Кажется, лучше других вылепил в своих воспоминаниях портрет номенклатурщика не литератор, а скульптор — Эрнст Неизвестный. «Хорошие костюмы сидят на них нелепо; пенсне, очки — всё как будто маскарадное, украденное, чужое. Они как-то странно и неестественно откормлены... Всего у них много — щёк, бровей, ушей, животов, ляжек, ягодиц... По всему видно, что они-то и есть — начальство... Он потому так победно красен и спокоен, что он создан для того, чтобы принимать всегда безупречные решения. Он принадлежит к той породе советских ненаказуемых, которая может всё: сгноить урожай, закупить никому не нужную продукцию, проиграть всюду и везде, но они всегда невозмутимы, ибо они — не ошибаются. Эта беспрецедентная в истории безответственность целого социального слоя есть самое крупное его завоевание, и совершенно ясно, что они скорее пустят под откос всю землю, чем поступятся хоть долей этой удивительной и сладостной безответственности».
Ветераны диссидентского движения, появлявшиеся в нашем доме, приносили свежие новости из России, слухи, быстро сменявшие друг друга, письма от друзей и близких. Доктор физических наук, соратник Сахарова Валентин Турчин рассказывал, что его бывшие аспиранты отбросили страх и звонят ему по телефону, шлют поздравления ко дню рождения. Людмиле Алексеевой тоже удалось восстановить многие оборванные связи. Приезжавший из Израиля Мелик Агурский утверждал, что число эмигрантов, отпускаемых Москвой, растёт день ото дня.
В 1978 году, уезжая, мы были уверены, что расстаёмся с друзьями навсегда. И вот — о чудо! — десять лет спустя мы встречаем их одного за другим в нью-йоркском аэропорту, везём к себе в дом, угощаем, катаем по стране. За одно это можно было прославлять перестройку и гласность с утра до вечера.

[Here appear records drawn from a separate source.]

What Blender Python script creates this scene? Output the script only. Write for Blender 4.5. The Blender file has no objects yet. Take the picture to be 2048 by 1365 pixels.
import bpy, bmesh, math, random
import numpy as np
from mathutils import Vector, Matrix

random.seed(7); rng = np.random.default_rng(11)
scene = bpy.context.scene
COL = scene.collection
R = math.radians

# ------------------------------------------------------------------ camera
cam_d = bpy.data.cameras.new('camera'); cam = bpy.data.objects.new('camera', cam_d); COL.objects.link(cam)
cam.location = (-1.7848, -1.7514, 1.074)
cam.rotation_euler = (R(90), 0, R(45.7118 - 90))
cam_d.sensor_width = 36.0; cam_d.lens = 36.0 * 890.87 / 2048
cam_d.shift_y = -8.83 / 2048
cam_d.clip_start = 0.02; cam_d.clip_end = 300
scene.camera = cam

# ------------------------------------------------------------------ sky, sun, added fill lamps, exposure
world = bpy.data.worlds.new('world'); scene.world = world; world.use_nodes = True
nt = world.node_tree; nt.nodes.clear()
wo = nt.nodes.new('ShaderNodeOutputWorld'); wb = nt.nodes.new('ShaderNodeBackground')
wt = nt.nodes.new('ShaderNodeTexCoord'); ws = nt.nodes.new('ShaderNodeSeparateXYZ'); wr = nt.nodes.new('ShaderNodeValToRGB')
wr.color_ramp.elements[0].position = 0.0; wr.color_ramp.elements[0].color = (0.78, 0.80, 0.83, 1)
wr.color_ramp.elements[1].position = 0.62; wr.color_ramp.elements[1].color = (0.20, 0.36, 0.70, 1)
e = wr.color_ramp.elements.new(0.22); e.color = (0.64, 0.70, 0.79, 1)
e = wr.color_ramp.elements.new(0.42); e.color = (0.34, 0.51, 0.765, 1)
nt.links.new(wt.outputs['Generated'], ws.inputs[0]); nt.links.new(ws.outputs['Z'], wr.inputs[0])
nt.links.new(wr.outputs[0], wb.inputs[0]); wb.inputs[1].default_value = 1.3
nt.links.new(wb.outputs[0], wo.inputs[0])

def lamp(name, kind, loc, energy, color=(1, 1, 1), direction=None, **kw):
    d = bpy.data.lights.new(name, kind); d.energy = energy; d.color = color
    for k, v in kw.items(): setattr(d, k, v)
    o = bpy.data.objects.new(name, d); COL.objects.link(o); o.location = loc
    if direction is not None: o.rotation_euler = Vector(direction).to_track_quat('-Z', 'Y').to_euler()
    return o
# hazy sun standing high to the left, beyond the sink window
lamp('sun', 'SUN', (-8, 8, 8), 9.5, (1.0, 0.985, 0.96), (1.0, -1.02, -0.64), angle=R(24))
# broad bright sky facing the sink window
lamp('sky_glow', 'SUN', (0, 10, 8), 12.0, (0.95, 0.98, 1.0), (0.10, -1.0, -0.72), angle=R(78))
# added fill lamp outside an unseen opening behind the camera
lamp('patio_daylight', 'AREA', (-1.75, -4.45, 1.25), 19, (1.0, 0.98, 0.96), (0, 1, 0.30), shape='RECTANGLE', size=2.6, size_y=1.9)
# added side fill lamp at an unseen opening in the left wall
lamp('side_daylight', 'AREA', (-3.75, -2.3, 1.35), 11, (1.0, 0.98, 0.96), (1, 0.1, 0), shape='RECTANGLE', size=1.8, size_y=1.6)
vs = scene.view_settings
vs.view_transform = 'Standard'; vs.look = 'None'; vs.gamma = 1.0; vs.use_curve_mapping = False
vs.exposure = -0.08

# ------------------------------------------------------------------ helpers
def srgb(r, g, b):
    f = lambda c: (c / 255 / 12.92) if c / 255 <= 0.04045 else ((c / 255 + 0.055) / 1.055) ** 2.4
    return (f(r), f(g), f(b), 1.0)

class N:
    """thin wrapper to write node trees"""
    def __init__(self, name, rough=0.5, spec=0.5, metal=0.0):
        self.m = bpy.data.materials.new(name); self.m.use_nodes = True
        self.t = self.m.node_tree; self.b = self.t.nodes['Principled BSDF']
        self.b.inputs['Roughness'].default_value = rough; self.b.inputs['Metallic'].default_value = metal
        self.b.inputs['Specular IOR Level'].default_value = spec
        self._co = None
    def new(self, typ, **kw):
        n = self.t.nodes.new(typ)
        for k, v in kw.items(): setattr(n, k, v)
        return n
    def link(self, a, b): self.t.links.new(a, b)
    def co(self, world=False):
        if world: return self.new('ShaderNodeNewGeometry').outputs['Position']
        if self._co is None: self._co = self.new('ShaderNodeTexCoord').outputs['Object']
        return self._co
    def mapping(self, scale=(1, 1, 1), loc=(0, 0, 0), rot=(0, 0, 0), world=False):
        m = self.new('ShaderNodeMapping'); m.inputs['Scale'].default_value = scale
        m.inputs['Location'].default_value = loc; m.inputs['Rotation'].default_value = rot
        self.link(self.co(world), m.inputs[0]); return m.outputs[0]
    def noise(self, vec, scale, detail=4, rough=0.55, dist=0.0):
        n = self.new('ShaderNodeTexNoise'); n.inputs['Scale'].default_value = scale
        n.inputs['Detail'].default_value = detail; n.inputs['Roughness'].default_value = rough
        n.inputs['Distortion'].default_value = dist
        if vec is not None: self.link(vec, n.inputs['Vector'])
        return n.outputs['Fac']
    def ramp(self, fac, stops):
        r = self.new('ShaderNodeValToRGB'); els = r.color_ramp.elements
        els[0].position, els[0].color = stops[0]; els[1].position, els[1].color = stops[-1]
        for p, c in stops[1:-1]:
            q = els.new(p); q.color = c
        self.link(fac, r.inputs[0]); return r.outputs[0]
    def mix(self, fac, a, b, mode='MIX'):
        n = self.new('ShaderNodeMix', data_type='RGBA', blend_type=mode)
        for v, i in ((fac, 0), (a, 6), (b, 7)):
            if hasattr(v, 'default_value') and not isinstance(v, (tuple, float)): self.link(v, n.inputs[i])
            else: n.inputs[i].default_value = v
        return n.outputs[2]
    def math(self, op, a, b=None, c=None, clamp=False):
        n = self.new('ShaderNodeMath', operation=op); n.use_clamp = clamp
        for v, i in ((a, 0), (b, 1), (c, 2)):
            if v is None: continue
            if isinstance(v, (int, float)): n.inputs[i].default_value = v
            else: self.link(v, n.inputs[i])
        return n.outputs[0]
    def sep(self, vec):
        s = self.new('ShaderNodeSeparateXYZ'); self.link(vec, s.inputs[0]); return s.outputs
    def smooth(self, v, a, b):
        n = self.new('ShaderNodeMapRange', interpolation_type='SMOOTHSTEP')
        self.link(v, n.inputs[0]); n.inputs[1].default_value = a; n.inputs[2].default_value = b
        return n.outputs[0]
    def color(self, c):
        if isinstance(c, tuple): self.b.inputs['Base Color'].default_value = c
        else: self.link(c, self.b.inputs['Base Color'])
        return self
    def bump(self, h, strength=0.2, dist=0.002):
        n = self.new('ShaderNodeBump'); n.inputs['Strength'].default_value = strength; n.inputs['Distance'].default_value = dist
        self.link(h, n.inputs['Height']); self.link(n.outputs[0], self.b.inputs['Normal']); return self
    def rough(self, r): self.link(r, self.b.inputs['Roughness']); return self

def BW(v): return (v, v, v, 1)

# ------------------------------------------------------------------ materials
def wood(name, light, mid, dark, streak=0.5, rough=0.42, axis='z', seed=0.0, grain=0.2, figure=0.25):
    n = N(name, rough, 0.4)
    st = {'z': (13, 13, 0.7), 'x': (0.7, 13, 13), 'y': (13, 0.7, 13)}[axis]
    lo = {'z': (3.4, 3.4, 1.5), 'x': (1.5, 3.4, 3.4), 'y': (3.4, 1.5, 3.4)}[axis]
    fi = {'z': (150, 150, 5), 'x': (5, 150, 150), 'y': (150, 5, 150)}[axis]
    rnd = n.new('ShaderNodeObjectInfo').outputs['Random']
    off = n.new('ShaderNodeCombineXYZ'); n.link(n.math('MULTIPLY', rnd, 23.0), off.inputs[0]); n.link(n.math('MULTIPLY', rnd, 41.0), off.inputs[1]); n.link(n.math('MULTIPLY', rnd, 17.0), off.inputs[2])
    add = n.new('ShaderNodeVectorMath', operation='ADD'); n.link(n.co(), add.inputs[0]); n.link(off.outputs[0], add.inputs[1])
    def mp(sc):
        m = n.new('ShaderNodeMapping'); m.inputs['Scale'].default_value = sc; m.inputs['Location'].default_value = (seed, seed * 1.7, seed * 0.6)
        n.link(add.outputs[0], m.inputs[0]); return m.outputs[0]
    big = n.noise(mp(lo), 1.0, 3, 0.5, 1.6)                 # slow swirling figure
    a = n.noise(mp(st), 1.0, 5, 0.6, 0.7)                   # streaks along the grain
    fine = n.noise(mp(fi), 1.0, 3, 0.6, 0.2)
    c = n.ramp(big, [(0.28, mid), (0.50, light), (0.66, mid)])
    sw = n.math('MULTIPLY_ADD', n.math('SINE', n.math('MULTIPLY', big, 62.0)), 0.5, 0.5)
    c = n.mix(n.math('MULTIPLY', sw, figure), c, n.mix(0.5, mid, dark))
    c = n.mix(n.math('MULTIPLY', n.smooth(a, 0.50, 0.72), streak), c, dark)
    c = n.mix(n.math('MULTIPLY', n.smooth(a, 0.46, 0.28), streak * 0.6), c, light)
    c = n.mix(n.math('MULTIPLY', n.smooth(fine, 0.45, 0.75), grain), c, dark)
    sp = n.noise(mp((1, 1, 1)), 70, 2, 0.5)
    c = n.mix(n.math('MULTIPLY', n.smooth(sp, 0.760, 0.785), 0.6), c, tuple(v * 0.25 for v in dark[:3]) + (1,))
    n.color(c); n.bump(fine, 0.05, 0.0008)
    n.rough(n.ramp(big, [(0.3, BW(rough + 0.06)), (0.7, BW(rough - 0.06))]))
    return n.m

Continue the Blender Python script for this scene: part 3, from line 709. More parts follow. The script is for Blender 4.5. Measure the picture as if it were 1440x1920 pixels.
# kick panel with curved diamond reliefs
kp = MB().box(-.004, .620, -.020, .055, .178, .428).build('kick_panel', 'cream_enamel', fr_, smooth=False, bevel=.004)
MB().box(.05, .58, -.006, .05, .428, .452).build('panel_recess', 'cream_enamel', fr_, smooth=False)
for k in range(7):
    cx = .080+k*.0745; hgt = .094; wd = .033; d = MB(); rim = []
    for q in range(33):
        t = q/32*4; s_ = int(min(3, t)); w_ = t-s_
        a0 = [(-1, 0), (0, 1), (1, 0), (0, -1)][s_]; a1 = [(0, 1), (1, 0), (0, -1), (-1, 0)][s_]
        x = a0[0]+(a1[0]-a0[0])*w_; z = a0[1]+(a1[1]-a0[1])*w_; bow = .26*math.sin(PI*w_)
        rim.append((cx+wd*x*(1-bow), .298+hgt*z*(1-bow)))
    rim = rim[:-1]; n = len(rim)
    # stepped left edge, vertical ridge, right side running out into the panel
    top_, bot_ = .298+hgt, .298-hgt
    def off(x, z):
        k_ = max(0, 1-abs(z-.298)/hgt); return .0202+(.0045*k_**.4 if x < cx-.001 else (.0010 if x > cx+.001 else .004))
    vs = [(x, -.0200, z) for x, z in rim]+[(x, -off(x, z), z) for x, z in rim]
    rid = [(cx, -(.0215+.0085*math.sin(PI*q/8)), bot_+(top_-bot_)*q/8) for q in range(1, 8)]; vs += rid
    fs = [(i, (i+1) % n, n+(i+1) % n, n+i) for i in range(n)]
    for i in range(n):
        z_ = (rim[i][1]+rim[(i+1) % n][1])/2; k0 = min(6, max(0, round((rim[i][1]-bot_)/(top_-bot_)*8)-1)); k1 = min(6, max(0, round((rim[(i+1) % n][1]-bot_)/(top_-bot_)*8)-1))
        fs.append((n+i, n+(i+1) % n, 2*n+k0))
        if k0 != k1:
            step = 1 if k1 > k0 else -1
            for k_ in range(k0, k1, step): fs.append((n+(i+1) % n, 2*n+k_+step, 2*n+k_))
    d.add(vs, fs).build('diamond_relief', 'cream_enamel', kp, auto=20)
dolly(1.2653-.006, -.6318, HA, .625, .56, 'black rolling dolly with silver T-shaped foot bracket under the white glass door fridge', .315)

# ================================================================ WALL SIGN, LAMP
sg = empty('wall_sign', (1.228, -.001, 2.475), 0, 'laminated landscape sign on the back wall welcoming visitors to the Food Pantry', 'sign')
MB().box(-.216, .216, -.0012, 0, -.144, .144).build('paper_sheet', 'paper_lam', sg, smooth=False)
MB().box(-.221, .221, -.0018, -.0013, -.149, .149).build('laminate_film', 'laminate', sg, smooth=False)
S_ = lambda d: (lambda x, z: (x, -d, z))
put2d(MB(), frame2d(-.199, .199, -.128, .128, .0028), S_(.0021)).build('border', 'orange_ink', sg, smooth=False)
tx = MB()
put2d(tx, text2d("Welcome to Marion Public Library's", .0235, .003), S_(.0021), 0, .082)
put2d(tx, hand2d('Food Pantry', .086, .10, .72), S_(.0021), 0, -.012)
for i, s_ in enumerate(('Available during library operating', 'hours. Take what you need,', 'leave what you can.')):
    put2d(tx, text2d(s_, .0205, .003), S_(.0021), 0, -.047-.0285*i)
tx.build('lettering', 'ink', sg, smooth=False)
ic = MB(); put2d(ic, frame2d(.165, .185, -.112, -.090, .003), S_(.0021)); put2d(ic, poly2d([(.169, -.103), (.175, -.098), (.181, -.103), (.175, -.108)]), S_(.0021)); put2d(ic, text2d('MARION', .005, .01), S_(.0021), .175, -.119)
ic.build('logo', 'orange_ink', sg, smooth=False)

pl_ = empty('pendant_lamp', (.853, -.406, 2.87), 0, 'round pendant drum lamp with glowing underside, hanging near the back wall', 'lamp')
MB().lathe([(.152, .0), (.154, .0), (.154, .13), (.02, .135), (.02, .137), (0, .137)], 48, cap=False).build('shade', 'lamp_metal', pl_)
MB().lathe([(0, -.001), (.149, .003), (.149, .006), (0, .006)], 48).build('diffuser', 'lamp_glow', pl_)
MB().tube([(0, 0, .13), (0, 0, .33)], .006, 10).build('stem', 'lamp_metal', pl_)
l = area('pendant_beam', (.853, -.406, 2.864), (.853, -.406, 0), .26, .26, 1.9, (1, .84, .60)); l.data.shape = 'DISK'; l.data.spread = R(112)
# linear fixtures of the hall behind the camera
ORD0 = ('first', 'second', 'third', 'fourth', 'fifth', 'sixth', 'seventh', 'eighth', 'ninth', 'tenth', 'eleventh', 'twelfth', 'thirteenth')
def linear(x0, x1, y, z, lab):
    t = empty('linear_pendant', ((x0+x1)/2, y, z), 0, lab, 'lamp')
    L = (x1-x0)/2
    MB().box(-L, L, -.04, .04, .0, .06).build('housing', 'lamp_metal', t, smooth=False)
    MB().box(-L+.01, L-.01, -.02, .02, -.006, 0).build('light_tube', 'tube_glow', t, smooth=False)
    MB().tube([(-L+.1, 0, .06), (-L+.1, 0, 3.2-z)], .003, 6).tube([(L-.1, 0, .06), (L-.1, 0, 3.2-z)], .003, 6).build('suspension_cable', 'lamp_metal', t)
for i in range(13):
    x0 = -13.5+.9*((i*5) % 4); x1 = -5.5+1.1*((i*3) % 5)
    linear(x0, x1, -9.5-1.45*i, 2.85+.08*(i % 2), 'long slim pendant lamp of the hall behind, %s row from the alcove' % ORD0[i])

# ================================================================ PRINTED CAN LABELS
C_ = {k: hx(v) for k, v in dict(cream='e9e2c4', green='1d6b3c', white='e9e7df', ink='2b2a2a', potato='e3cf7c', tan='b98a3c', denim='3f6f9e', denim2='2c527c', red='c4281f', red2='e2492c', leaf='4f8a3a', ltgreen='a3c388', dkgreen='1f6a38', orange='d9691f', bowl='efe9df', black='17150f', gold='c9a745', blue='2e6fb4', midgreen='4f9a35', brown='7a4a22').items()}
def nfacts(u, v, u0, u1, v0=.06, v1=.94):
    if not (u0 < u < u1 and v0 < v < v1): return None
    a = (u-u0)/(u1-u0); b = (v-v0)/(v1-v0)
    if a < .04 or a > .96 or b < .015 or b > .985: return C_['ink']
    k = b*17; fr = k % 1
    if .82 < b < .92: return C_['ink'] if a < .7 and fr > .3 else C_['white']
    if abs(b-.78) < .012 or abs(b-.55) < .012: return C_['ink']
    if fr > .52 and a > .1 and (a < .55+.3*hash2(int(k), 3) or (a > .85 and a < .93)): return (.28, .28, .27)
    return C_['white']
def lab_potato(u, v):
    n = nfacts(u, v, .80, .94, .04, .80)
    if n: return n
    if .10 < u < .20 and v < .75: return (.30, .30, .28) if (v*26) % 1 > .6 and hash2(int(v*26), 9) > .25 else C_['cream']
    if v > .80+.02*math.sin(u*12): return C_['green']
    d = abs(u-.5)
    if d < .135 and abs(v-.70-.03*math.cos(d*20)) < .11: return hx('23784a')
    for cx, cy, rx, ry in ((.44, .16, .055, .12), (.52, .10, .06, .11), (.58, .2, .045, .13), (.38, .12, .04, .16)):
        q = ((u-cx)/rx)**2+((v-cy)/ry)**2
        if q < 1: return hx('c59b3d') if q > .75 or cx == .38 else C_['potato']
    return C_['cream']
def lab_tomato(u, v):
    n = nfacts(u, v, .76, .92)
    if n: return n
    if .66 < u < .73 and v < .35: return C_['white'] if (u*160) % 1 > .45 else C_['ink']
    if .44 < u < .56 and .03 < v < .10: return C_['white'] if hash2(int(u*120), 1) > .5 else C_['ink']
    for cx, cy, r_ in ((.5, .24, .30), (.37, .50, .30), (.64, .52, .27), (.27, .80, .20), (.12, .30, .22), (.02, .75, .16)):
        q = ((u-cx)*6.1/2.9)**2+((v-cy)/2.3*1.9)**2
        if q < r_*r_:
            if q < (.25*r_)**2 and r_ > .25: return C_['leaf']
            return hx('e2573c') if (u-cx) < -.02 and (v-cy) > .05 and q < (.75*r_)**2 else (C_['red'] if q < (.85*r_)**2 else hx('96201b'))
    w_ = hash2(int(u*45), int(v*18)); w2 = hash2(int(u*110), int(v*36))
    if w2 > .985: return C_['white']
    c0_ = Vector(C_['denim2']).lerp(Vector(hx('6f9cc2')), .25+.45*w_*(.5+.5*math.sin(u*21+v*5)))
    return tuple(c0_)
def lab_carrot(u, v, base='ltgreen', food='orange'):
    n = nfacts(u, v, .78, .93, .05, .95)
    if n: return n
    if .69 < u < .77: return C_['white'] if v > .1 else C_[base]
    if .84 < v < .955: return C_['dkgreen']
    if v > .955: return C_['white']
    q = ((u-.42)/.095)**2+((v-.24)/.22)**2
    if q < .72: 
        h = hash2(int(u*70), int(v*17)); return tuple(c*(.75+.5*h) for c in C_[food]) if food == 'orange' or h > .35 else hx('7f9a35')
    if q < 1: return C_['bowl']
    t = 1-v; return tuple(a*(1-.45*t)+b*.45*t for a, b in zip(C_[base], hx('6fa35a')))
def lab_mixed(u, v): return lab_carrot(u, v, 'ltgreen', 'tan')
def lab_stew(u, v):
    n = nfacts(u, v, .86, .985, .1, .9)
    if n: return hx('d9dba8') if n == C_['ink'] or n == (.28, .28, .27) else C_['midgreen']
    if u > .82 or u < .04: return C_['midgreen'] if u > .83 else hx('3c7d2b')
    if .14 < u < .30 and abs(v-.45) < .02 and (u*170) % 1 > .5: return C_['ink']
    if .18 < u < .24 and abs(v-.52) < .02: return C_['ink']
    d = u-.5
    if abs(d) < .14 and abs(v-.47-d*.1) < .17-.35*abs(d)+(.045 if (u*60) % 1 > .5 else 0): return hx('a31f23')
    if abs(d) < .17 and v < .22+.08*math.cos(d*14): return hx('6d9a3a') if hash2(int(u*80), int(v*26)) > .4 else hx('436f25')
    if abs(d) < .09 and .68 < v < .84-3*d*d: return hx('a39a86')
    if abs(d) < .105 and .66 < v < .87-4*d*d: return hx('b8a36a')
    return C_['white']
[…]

Первыми промелькнули и умчались дальше отпущенные, наконец, отказники: семейство Нильва на пути в Сан-Франциско, семейство Грибановых — в Бостон.
В ноябре 1987 года у нас неделю прожил поэт Виктор Соснора. Он совсем оглох, общаться с ним приходилось записками, но всё равно очарование юности витало над ним, как и прежде. В Манхэттене он в ошеломлении задирал голову на небоскрёбы, бормоча: «И вы видите это каждый день?» Я возил его на выступления и к друзьям, порой служил переводчиком для американцев, искавших встречи с ним. Довлатов тоже опекал его, в письме назвал «умным и хорошим человеком, который умудрился не преуспеть официально, несмотря на всех своих Арагонов и Лихачёвых с Асеевыми» (все они поддержали юного поэта ещё в начале 1960-х).
Кушнер был больше всего поражён нью-йоркской погодой. Выбежав навстречу нам из отеля под тёплое октябрьское солнце, он воскликнул:
— Всё! Я буду просить здесь климатического убежища. Вы не представляете, из какой мерзкой слякоти я улетал сюда.
По его просьбе мы организовали для него встречу со вдовой почитаемого им поэта Ходасевича, Ниной Берберовой, отвезли его к ней в Принстонский университет, где она профессорствовала.
Найману мне удалось устроить несколько выступлений в университетах, и мы совершили великолепный рейд по золотым лесам Новой Англии. Местный профессор представлял его аудитории, и, пока Найман читал стихи, отвечал на вопросы об Ахматовой и Бродском, я устраивал у дверей выставку-продажу книг «Эрмитажа», чтобы компенсировать хотя бы расходы на бензин. Веселясь в дороге, мы сочиняли описание нашей поездки, которое могло бы появиться в советской газете под названием: «Окололитературные ушкуйники».
В одном из университетов группа благообразных старичков и старушек вдруг покинула зал посреди выступления Наймана. Проходя мимо меня, один из них сказал с тихим упрёком:
— Вы должны были предупредить в объявлении, что выступать будет антисоветский поэт.
Да, розовый туман и не думал рассеиваться над американскими университетами, несмотря ни на какие разоблачения эпохи гласности. Бродского один голландский журналист спросил: «Что вы думаете о тех на Западе, кто симпатизирует советской системе?» Бродский ответил: «Всякий, кто симпатизирует политической системе, уничтожившей шестьдесят миллионов подданных ради укрепления своей стабильности, должен быть признан законченным идиотом... Россия слишком велика, и признать, что правящий там режим отвратителен, — значит признать, что зло имеет куда большую власть над миром, чем могут допустить все эти господа, не рискуя расстройством пищеварения»’".